__What this task involves__.
Quote each line of the material verbatim, without the pictures.
● ● ● ● ●
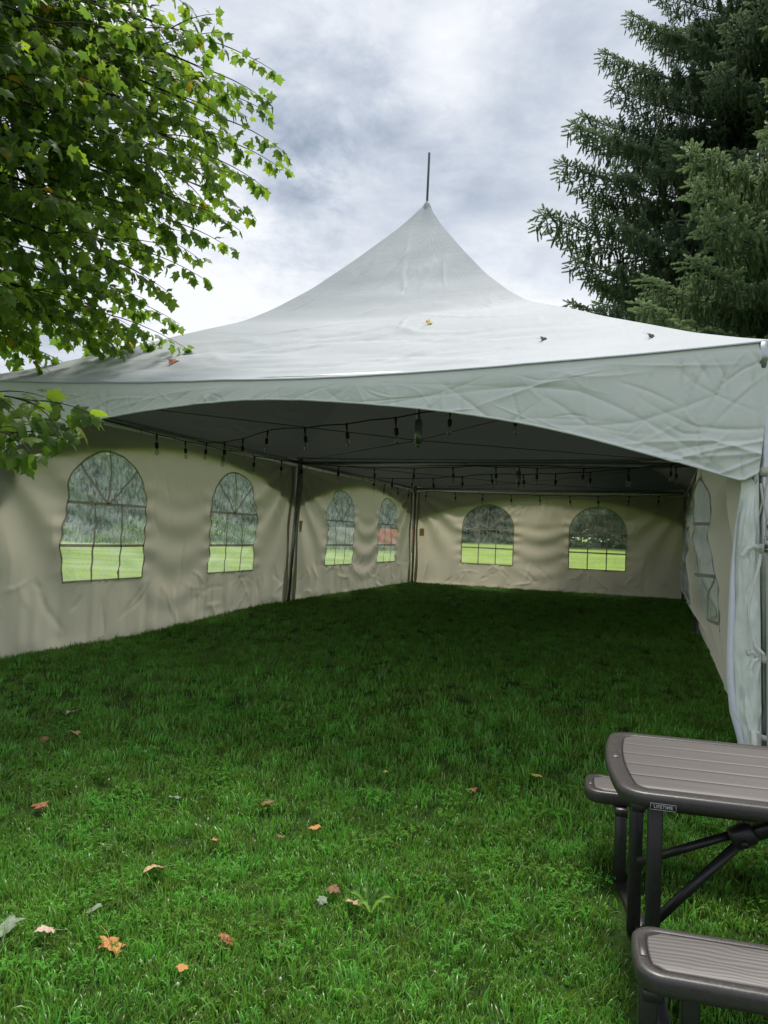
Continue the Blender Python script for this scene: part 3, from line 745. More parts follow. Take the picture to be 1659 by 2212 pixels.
def slab(a, b, r, bow, ztop, thick, rimw, parent, cy):
    prof = [(.03, -thick + .004), (.012, -thick), (.004, -thick + .006), (0, -thick + .02), (0, -.014), (.002, -.007), (.006, -.002), (.013, 0), (rimw - .006, 0), (rimw - .002, -.002), (rimw, -.010), (rimw + .01, -.0125)]
    rings = [np.column_stack([outline(a, b, r, bow, i_), np.full(1, 0).repeat(len(outline(a, b, r, bow, i_))) + z_]) for i_, z_ in prof]
    n_ = len(rings[0]); V_ = np.concatenate(rings); V_[:, 1] += cy; V_[:, 2] += ztop; F_ = []
    for k in range(len(rings) - 1):
        for q in range(n_): F_.append((k * n_ + q, k * n_ + (q + 1) % n_, (k + 1) * n_ + (q + 1) % n_, (k + 1) * n_ + q))
    V_ = np.vstack([V_, [[0, cy, ztop - thick + .004], [0, cy, ztop - .0125]]]); c0 = len(V_) - 2
    T_ = [(c0, (q + 1) % n_, q) for q in range(n_)] + [(c0 + 1, (len(rings) - 1) * n_ + q, (len(rings) - 1) * n_ + (q + 1) % n_) for q in range(n_)]
    return V_, [np.array(F_), np.array(T_)]
def plank_mesh(a, b, r, bow, inset, y0, y1, z0, z1, cy):
    O = outline(a, b, r, bow, inset)
    ys = np.linspace(y0, y1, 9)
    right = O[O[:, 0] > 0]; left = O[O[:, 0] < 0]
    def bx(pts, y): 
        o_ = np.argsort(pts[:, 1]); return np.interp(y, pts[o_, 1], pts[o_, 0])
    xr = bx(right, ys) - .002; xl = bx(left, ys) + .002
    ring_ = [(x, y) for x, y in zip(xr, ys)] + [(x, y) for x, y in zip(xl[::-1], ys[::-1])]
    ring_ = np.array(ring_); c_ = ring_.mean(0); n_ = len(ring_)
    top2 = ring_ + np.clip(c_ - ring_, -.003, .003)
    V_ = np.vstack([np.column_stack([ring_, np.full(n_, z0)]), np.column_stack([ring_, np.full(n_, z1 - .0025)]), np.column_stack([top2, np.full(n_, z1)])]); V_[:, 1] += cy
    F_ = [(k * n_ + q, k * n_ + (q + 1) % n_, (k + 1) * n_ + (q + 1) % n_, (k + 1) * n_ + q) for k in (0, 1) for q in range(n_)]
    # strips across the top
    h = n_ // 2; top = 2 * n_
    F_ += [(top + k, top + k + 1, top + n_ - 2 - k, top + n_ - 1 - k) for k in range(h - 1)]
    return V_, np.array(F_)
ZTT = .41 - PZ; THK = .043
a_, b_ = LT / 2 - .03, .378
V, Fc = slab(a_, b_, .075, .035, ZTT, THK, .058, table, 0); MB().add(V, Fc).build('tabletop', M_RIM, table, True)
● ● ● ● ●
__Result__.
Continue the Blender Python script for this scene: part 3, from line 745. More parts follow. Take the picture to be 1659 by 2212 pixels.
def slab(a, b, r, bow, ztop, thick, rimw, parent, cy):
    prof = [(.03, -thick + .004), (.012, -thick), (.004, -thick + .006), (0, -thick + .02), (0, -.014), (.002, -.007), (.006, -.002), (.013, 0), (rimw - .006, 0), (rimw - .002, -.002), (rimw, -.010), (rimw + .01, -.0125)]
    rings = [np.column_stack([outline(a, b, r, bow, i_), np.full(1, 0).repeat(len(outline(a, b, r, bow, i_))) + z_]) for i_, z_ in prof]
    n_ = len(rings[0]); V_ = np.concatenate(rings); V_[:, 1] += cy; V_[:, 2] += ztop; F_ = []
    for k in range(len(rings) - 1):
        for q in range(n_): F_.append((k * n_ + q, k * n_ + (q + 1) % n_, (k + 1) * n_ + (q + 1) % n_, (k + 1) * n_ + q))
    V_ = np.vstack([V_, [[0, cy, ztop - thick + .004], [0, cy, ztop - .0125]]]); c0 = len(V_) - 2
    T_ = [(c0, (q + 1) % n_, q) for q in range(n_)] + [(c0 + 1, (len(rings) - 1) * n_ + q, (len(rings) - 1) * n_ + (q + 1) % n_) for q in range(n_)]
    return V_, [np.array(F_), np.array(T_)]
def plank_mesh(a, b, r, bow, inset, y0, y1, z0, z1, cy):
    O = outline(a, b, r, bow, inset)
    ys = np.linspace(y0, y1, 9)
    right = O[O[:, 0] > 0]; left = O[O[:, 0] < 0]
    def bx(pts, y): 
        o_ = np.argsort(pts[:, 1]); return np.interp(y, pts[o_, 1], pts[o_, 0])
    xr = bx(right, ys) - .002; xl = bx(left, ys) + .002
    ring_ = [(x, y) for x, y in zip(xr, ys)] + [(x, y) for x, y in zip(xl[::-1], ys[::-1])]
    ring_ = np.array(ring_); c_ = ring_.mean(0); n_ = len(ring_)
    top2 = ring_ + np.clip(c_ - ring_, -.003, .003)
    V_ = np.vstack([np.column_stack([ring_, np.full(n_, z0)]), np.column_stack([ring_, np.full(n_, z1 - .0025)]), np.column_stack([top2, np.full(n_, z1)])]); V_[:, 1] += cy
    F_ = [(k * n_ + q, k * n_ + (q + 1) % n_, (k + 1) * n_ + (q + 1) % n_, (k + 1) * n_ + q) for k in (0, 1) for q in range(n_)]
    # strips across the top
    h = n_ // 2; top = 2 * n_
    F_ += [(top + k, top + k + 1, top + n_ - 2 - k, top + n_ - 1 - k) for k in range(h - 1)]
    return V_, np.array(F_)
ZTT = .41 - PZ; THK = .043
a_, b_ = LT / 2 - .03, .378
V, Fc = slab(a_, b_, .075, .035, ZTT, THK, .058, table, 0); MB().add(V, Fc).build('tabletop', M_RIM, table, True)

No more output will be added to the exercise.